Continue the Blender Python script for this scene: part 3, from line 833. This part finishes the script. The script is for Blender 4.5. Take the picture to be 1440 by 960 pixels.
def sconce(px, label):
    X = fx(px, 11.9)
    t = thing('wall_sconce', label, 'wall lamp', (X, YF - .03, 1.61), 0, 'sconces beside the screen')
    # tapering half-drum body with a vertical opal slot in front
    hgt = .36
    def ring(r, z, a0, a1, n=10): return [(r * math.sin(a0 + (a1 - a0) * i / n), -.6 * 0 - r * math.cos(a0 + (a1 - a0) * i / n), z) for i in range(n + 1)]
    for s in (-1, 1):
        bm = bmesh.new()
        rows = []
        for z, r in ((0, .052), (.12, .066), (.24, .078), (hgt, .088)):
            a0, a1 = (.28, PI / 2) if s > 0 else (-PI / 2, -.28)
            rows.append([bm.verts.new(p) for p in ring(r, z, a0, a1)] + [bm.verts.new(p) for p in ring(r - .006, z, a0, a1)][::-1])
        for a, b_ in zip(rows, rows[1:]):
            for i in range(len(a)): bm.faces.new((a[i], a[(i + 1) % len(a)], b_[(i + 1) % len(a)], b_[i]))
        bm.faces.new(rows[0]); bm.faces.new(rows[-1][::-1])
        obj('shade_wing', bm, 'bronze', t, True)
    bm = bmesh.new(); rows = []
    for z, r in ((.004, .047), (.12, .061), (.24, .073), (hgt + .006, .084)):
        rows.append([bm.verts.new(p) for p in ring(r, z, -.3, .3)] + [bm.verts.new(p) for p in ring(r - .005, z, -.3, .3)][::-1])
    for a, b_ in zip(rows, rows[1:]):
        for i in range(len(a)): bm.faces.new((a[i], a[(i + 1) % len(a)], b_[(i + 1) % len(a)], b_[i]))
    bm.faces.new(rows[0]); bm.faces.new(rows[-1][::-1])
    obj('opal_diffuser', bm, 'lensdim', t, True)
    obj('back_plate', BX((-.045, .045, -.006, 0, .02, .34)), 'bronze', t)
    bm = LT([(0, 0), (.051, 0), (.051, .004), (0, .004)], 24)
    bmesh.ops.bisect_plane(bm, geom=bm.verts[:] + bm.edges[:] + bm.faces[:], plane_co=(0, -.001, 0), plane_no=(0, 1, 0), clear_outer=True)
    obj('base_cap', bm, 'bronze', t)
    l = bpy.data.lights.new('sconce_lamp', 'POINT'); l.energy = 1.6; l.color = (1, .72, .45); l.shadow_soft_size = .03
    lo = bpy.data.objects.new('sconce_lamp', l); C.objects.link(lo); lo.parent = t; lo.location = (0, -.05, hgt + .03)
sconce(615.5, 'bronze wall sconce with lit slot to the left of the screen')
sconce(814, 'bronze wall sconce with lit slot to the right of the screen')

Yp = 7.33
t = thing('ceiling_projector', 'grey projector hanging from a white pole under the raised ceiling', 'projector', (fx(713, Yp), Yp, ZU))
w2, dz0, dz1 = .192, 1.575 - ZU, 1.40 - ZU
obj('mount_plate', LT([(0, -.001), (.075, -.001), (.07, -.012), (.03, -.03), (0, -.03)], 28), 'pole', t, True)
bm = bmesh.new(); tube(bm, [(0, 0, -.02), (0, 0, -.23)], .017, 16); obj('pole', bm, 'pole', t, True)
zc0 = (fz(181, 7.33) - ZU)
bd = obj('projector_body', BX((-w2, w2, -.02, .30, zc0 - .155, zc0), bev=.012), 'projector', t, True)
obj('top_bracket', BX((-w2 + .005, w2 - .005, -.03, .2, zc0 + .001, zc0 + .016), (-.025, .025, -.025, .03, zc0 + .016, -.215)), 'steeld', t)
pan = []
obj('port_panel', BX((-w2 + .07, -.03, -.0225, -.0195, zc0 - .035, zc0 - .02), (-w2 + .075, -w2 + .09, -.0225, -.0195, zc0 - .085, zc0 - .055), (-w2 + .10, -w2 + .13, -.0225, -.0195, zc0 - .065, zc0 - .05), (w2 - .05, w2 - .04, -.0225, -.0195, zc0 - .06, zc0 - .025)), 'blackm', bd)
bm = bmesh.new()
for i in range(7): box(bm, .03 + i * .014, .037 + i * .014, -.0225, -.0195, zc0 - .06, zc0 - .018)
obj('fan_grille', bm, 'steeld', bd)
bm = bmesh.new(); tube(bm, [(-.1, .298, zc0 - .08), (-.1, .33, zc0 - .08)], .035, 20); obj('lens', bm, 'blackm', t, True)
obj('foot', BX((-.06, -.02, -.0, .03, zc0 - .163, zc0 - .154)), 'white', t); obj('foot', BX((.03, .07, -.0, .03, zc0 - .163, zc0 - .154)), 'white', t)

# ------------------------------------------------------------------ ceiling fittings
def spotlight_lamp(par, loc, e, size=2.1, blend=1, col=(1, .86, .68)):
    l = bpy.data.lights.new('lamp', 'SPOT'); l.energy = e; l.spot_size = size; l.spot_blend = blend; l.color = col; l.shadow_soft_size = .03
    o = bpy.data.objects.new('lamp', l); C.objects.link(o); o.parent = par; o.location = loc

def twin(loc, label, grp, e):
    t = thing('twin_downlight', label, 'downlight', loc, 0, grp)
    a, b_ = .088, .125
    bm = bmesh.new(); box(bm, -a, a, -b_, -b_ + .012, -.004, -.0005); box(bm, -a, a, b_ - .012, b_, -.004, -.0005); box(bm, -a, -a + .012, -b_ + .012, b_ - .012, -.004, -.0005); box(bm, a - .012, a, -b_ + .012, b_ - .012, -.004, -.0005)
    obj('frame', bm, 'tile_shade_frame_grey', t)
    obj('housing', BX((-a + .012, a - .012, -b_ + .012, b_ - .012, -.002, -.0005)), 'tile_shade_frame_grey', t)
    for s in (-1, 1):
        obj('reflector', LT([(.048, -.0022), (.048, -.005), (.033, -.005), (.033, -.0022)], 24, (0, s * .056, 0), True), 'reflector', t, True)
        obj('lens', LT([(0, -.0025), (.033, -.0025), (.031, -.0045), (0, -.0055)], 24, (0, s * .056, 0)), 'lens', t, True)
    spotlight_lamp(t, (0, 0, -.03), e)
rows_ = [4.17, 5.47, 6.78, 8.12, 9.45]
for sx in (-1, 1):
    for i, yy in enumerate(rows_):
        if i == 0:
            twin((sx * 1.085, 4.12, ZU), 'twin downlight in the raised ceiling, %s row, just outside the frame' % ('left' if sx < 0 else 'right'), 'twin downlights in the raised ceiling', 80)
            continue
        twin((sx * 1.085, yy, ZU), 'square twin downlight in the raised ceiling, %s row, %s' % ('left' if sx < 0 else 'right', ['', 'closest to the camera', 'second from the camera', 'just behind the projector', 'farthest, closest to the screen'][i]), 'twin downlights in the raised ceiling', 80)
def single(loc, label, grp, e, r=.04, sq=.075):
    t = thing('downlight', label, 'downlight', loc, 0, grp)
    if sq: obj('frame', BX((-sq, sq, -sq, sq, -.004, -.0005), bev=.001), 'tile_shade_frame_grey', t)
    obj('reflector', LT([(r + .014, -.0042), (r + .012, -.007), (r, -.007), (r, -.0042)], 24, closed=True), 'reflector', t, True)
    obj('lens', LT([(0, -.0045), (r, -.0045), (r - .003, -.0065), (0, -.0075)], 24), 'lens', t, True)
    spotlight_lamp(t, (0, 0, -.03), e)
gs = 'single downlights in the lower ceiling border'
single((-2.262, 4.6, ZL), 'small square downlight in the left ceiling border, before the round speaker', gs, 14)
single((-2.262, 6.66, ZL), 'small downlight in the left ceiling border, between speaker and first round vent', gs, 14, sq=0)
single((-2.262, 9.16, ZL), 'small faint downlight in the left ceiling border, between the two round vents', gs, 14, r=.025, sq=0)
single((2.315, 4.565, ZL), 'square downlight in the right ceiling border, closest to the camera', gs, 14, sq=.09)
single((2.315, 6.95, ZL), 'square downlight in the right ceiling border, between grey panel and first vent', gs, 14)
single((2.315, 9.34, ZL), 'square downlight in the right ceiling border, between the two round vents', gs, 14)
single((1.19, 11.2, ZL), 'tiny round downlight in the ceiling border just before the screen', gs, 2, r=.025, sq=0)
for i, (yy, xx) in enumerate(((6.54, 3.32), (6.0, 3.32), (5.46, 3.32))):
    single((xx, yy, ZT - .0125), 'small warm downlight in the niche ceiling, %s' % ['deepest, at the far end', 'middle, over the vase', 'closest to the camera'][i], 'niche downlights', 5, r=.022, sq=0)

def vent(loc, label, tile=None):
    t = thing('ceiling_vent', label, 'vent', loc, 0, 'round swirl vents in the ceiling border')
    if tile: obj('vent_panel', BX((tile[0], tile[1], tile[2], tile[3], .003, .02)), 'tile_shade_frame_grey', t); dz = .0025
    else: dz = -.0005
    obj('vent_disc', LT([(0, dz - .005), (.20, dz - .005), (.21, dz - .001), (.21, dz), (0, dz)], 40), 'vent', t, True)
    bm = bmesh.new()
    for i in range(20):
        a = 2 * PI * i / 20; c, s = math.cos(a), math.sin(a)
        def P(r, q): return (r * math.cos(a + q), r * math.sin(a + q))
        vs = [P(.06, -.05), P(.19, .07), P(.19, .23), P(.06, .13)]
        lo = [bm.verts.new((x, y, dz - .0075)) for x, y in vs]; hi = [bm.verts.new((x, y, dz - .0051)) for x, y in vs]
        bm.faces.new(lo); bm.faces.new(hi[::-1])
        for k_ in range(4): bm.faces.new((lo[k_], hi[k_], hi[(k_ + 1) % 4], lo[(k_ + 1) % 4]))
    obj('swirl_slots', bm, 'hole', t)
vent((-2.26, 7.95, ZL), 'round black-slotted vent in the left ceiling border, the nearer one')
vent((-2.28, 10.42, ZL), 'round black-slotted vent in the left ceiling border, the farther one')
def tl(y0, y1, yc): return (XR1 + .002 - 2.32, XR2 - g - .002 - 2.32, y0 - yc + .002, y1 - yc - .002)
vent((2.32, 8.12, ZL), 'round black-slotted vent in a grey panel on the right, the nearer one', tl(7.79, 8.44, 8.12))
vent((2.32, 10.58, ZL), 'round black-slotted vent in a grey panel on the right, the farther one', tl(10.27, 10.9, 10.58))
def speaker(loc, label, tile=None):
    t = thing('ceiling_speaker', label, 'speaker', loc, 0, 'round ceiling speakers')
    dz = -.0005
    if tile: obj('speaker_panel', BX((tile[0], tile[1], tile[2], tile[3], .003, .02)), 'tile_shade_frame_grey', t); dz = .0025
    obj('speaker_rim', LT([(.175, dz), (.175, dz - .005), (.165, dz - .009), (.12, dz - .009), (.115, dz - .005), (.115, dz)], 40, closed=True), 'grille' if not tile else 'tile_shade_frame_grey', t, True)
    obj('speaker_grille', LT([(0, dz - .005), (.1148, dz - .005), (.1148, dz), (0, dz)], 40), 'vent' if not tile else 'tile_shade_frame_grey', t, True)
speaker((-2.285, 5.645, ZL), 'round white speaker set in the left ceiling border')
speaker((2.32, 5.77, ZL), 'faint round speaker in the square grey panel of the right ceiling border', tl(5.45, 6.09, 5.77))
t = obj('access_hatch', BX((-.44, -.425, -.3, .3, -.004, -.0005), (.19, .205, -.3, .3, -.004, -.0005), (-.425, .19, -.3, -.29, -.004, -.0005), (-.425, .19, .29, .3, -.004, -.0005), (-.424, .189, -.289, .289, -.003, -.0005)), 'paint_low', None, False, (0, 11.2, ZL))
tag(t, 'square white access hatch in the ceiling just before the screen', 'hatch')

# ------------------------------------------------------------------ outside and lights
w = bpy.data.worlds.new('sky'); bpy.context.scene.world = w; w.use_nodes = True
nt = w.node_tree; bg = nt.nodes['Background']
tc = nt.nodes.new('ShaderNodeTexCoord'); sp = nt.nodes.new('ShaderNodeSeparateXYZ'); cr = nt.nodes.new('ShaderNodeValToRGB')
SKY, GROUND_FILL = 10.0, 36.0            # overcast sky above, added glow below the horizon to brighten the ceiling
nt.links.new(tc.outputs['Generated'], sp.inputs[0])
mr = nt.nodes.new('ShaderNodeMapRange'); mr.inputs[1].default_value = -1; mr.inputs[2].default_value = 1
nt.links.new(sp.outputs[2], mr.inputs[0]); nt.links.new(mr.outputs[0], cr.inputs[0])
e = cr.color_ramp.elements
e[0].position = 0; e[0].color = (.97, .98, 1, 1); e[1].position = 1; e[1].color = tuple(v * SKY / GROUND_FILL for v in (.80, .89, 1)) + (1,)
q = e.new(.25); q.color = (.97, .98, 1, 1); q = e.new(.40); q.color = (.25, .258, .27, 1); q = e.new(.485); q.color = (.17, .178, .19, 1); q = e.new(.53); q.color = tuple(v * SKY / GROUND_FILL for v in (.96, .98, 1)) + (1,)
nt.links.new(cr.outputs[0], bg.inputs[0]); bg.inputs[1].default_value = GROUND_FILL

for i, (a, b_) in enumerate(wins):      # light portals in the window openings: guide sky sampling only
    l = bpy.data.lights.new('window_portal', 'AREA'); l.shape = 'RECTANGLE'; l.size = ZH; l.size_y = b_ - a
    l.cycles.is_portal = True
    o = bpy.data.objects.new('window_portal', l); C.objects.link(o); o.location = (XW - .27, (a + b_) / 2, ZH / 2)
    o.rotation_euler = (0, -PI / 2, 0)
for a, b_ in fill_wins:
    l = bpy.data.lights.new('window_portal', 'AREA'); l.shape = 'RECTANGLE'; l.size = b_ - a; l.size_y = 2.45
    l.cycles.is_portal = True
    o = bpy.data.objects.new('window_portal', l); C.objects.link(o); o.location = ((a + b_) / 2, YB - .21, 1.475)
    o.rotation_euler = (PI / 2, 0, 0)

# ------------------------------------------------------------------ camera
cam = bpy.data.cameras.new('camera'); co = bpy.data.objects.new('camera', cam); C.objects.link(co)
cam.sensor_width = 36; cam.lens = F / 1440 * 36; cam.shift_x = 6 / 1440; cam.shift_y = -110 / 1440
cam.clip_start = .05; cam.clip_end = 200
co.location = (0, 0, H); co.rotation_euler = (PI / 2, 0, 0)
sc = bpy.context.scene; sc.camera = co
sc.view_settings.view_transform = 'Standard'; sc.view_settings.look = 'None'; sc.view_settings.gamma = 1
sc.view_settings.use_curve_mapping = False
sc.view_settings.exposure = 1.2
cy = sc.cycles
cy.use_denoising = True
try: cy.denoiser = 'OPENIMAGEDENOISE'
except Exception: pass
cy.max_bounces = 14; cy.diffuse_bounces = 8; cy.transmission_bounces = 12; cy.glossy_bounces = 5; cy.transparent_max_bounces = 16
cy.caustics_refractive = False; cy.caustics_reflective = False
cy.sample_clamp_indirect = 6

-- -- --

Aim:
Search the lines for the word "from" and report how many contain it, by number only.

Reply:
3